IDAHO‘S MANY SHADES OF CONSERVATISM

The reports prompted questions for Gov. Butch Otter earlier this month when he held his Capital for Day in Castleford near Twin Falls. Otter explained the investment was producing tax revenues and jobs, but was limited by state and federal laws.

Otter’s long political history has been staunchly conservative, but he described what the blogs were reporting as “a lot of bad information,” that people have taken as fact “when one person writes it down.”

“There was probably a day long ago when I, too, would be concerned about this,” Otter told them.

The attack of such an isolated group would have little political impact in most states. But in Idaho, one of the nation’s most conservative, groups like the John Birch Society are in the mainstream, said David Adler, a politic science professor at the University of Idaho.
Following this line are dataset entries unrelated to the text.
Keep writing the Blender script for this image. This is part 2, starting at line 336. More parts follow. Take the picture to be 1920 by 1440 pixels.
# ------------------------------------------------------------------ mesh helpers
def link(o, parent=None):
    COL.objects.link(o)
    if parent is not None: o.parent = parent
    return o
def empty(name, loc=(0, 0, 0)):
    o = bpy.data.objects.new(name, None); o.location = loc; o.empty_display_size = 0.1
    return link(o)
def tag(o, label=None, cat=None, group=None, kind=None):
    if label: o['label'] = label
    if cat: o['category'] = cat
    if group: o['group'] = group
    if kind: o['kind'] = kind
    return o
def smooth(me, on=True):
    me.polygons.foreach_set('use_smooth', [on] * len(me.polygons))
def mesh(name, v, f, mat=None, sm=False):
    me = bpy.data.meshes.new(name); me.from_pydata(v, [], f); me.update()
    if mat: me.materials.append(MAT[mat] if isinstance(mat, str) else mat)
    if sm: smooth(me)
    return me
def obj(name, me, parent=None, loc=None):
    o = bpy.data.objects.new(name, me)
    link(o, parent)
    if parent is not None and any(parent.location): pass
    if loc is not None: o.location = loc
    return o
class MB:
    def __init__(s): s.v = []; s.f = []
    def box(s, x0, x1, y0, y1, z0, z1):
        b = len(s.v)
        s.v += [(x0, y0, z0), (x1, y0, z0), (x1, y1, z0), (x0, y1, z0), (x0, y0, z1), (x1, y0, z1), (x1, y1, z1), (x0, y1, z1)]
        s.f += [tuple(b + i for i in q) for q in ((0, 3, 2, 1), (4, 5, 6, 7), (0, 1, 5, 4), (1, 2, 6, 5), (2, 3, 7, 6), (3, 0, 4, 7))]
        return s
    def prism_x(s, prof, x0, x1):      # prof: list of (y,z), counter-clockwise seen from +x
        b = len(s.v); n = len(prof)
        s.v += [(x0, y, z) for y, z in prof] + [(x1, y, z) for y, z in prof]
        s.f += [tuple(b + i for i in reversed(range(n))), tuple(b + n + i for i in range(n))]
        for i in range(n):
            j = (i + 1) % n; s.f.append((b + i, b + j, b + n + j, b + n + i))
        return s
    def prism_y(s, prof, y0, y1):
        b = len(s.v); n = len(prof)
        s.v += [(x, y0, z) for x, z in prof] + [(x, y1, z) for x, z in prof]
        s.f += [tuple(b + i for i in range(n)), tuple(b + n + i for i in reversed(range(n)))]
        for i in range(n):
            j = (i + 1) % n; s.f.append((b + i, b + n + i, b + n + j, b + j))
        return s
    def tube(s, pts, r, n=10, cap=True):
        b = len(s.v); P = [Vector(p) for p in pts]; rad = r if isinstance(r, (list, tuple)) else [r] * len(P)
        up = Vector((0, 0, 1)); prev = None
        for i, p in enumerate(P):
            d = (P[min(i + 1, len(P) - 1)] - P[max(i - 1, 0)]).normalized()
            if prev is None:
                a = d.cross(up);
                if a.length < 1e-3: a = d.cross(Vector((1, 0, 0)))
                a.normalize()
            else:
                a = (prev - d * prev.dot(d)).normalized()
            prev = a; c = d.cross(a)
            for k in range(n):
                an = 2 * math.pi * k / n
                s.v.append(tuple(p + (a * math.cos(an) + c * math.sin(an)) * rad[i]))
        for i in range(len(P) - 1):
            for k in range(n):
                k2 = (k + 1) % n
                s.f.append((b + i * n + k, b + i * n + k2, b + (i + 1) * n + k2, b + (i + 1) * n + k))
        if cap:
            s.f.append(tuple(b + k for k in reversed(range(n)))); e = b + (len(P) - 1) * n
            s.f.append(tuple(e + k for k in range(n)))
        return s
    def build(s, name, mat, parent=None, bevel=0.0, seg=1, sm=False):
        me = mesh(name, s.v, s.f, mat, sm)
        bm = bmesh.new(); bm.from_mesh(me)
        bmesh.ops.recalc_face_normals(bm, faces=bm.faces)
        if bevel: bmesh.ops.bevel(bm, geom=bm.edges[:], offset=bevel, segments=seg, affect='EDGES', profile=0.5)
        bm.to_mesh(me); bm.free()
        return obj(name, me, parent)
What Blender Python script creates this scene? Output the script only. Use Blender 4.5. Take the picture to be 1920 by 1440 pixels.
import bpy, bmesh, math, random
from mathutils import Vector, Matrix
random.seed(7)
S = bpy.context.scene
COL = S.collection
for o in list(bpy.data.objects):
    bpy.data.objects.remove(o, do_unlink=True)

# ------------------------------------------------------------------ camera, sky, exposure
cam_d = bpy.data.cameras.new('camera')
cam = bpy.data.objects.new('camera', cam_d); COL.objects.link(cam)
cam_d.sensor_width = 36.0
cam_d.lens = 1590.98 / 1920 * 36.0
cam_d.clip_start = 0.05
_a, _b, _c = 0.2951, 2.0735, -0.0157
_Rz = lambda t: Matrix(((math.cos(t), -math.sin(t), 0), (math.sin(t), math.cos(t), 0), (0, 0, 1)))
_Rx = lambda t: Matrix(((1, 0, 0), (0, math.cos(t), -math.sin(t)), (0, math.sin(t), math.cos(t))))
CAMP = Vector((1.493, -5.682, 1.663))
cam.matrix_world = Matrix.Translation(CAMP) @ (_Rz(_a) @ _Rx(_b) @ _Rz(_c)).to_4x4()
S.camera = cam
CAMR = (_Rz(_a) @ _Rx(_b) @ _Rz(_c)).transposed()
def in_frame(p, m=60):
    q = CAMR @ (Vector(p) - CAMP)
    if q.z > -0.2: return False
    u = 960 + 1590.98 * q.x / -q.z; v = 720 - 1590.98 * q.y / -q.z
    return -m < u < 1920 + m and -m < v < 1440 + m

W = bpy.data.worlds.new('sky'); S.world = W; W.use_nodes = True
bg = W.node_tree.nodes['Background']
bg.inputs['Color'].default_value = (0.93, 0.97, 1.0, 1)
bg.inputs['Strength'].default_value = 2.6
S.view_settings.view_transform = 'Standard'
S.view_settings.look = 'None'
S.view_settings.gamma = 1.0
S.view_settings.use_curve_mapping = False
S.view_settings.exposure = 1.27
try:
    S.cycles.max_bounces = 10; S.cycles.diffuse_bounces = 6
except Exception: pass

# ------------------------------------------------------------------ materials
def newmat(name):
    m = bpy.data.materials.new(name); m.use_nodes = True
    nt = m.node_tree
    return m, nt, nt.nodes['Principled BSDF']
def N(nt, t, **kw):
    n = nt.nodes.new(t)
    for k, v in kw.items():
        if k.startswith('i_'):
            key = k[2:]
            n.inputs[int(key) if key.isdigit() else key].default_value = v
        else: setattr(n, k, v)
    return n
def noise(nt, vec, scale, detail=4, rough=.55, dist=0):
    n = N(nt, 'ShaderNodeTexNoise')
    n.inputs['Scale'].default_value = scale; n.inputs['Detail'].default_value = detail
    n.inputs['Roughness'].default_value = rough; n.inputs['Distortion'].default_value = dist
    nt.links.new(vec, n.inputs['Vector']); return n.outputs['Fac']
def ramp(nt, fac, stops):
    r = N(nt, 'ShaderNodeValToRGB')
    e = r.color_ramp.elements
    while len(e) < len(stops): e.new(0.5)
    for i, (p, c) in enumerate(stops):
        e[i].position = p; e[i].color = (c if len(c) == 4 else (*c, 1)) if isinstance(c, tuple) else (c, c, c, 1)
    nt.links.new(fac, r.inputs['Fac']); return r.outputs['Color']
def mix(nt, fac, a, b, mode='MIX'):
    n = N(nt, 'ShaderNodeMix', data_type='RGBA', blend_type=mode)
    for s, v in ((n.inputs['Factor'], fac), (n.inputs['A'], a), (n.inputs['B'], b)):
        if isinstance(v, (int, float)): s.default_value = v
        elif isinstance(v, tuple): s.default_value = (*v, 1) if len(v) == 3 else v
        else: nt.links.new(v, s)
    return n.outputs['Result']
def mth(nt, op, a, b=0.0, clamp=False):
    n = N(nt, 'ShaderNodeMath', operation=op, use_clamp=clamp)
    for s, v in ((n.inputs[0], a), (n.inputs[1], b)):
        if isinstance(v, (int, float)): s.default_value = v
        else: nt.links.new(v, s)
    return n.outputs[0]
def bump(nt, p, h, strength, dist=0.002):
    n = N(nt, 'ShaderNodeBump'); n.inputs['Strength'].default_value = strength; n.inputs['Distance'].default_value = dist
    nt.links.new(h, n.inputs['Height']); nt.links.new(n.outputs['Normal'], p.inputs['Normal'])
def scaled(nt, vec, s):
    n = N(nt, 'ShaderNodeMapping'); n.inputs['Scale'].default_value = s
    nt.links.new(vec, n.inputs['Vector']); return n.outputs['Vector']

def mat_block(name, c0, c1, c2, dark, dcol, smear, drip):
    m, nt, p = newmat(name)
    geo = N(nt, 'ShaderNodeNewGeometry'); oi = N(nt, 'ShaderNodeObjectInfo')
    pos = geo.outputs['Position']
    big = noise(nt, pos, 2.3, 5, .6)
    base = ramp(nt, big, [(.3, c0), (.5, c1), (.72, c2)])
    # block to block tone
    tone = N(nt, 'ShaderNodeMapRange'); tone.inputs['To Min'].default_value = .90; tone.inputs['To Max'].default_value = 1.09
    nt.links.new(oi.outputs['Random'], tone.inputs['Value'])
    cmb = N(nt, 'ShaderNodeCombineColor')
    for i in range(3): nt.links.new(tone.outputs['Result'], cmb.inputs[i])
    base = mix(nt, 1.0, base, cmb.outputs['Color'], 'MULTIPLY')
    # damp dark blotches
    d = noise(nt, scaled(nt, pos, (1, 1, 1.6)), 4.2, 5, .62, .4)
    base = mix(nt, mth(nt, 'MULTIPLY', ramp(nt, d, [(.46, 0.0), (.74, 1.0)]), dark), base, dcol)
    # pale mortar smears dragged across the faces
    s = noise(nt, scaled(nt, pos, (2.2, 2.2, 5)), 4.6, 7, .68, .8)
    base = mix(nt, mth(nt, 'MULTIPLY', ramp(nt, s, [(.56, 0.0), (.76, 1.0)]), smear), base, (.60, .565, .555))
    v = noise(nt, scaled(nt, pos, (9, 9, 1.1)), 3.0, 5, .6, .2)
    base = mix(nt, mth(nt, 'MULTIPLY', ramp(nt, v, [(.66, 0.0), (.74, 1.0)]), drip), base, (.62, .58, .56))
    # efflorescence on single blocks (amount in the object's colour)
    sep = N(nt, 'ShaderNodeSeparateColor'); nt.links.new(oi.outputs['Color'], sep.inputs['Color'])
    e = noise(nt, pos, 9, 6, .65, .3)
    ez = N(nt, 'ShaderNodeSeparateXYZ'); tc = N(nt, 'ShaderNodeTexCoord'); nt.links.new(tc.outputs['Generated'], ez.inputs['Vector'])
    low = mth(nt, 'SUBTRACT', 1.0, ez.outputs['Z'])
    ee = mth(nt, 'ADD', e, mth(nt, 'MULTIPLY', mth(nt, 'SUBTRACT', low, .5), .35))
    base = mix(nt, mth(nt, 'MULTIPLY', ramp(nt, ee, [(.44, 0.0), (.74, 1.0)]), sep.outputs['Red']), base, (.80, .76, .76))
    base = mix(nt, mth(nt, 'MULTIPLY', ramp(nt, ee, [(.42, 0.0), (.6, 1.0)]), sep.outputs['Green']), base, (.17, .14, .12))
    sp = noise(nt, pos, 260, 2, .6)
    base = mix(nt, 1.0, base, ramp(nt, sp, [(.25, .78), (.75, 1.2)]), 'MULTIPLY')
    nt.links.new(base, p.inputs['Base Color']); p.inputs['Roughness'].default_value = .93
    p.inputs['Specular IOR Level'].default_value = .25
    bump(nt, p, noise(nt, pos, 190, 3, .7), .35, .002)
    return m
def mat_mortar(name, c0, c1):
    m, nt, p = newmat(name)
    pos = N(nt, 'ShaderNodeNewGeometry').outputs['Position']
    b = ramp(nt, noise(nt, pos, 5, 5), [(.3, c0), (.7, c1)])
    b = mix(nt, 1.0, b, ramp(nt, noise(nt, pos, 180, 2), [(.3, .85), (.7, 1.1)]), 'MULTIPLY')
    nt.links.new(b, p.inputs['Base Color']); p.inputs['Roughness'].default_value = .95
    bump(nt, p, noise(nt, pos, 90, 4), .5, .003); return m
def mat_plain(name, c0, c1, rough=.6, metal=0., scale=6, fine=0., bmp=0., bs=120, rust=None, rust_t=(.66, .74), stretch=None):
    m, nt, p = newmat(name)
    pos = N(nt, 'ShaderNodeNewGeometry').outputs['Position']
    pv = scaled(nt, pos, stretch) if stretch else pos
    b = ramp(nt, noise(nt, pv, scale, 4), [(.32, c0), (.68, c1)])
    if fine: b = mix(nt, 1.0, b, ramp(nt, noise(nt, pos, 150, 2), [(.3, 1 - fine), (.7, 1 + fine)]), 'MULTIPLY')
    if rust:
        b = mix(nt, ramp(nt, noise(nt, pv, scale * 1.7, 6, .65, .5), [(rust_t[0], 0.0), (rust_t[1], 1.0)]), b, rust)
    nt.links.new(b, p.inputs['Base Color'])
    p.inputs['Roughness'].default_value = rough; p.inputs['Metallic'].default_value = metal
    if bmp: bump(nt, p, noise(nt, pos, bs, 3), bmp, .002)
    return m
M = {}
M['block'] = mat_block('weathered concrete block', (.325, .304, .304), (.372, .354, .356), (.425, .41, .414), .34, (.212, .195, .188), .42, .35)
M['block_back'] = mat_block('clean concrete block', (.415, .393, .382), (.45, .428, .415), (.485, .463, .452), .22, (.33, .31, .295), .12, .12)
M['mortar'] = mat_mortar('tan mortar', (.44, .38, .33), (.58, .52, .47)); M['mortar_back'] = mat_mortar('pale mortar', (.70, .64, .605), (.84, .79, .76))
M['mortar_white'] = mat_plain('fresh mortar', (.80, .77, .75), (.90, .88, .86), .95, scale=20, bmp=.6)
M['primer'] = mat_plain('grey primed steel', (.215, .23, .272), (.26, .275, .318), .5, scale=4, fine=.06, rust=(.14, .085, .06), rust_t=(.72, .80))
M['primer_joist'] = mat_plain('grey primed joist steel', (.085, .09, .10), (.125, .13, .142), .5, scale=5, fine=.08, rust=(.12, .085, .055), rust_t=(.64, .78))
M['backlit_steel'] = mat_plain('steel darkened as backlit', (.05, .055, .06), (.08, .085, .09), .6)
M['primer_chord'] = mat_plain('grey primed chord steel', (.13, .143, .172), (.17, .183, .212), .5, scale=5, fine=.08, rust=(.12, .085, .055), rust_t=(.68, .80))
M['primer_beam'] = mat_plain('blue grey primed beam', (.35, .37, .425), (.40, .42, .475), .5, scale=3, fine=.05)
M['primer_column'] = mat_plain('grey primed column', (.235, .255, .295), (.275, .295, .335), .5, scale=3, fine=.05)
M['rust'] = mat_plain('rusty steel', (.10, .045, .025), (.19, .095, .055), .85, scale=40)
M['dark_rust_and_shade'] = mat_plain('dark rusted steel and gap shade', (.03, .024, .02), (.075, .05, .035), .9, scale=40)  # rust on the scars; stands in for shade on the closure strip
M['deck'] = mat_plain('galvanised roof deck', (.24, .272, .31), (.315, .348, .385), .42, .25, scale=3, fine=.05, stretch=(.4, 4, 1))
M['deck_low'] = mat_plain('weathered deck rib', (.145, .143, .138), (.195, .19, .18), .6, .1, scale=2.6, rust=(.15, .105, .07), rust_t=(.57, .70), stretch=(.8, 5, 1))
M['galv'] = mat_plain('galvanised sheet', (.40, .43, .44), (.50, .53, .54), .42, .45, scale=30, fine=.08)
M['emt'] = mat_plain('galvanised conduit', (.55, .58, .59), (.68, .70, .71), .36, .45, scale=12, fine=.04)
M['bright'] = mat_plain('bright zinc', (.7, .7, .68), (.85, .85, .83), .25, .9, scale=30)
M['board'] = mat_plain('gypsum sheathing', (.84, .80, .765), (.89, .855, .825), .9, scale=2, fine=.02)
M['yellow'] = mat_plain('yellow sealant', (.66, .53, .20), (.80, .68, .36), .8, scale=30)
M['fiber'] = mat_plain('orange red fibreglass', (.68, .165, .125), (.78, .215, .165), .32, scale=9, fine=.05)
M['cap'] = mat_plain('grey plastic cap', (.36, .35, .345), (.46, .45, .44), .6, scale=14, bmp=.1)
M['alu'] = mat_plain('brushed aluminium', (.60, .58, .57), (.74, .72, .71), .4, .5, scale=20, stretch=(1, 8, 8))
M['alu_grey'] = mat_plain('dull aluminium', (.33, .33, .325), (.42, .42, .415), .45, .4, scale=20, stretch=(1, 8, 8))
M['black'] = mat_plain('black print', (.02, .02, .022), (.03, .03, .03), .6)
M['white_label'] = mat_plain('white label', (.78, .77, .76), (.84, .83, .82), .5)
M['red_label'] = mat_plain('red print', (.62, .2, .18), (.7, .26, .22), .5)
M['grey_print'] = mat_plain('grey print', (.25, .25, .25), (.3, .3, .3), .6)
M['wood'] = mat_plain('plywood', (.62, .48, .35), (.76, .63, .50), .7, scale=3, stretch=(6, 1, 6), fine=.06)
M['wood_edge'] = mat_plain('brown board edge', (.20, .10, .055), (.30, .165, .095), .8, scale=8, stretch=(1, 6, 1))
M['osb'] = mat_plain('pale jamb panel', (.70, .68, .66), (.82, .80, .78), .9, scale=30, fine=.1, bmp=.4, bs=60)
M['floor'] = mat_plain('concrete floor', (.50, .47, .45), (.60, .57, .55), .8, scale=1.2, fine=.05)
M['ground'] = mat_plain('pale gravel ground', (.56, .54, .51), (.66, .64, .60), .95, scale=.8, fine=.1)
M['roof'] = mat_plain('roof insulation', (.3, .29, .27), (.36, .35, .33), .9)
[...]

“The far right should find comfort in the leadership of Governor Otter and his overtures to China precisely because he hails from that ideological background,” Adler said.

AN OPPORTUNITY TOO GOOD TO PASS UP?

Dietrich isn’t giving up on the idea of a foreign development adjacent to the Boise airport, Chinese or otherwise. Sinomach was looking at developing a manufacturing and warehouse zone that could one day become a base of operations for Chinese companies doing business in the United States.

Boise’s Airport Commission can grant long-term leases and landing rights to air carriers, including those from China. The state could work with the federal government to set up a foreign trade zone where companies could qualify for reduced duties and higher quotas if they add value to products in the zone — like hiring American workers to assemble foreign-manufactured goods, for instance.

“Our Western airports’ ramp space is full,” Dietrich said. “It takes time to get through a place like Los Angeles Airport. They’re limited for space.”

Oregon recently provided Korea’s Asiana Airlines more than $800,000 in incentives to expand service to Portland. Boise would like to convince Asian shippers to fly the 45-minute longer flight to land here and increase trade and investment.

China is Idaho’s third-largest trade partner, with $657 million in exports from Idaho sold in China in 2010. And the state is on pace to see that increase. Idaho maintains a positive trade balance with China.

“We sell them more than we buy,” Dietrich said.

Idaho is one of 35 states that have attracted Chinese investment — investments that totaled more than $5 billion in 2010 alone, creating more than 10,000 jobs — according to a new report published by the Center on U.S.-China Relations of The Asia Society and Kissinger Institute on China and the United States.

The authors warn that political fear mongering will divert the Chinese investment stream elsewhere and recommend that the U.S. should send a clear and bipartisan message that Chinese direct investment is welcome. But they also say that not all Chinese investment is good for the United States.

David Shambaugh, a China scholar at George Washington University who spoke last year at Boise State University about the U.S.-China relationship, said strategic minerals like molybedenum and telecom companies are among the few products that should be excluded.

“We Americans need to look at inbound China investment with our eyes open for potential national security concerns, but we should welcome it because it brings jobs,” he said.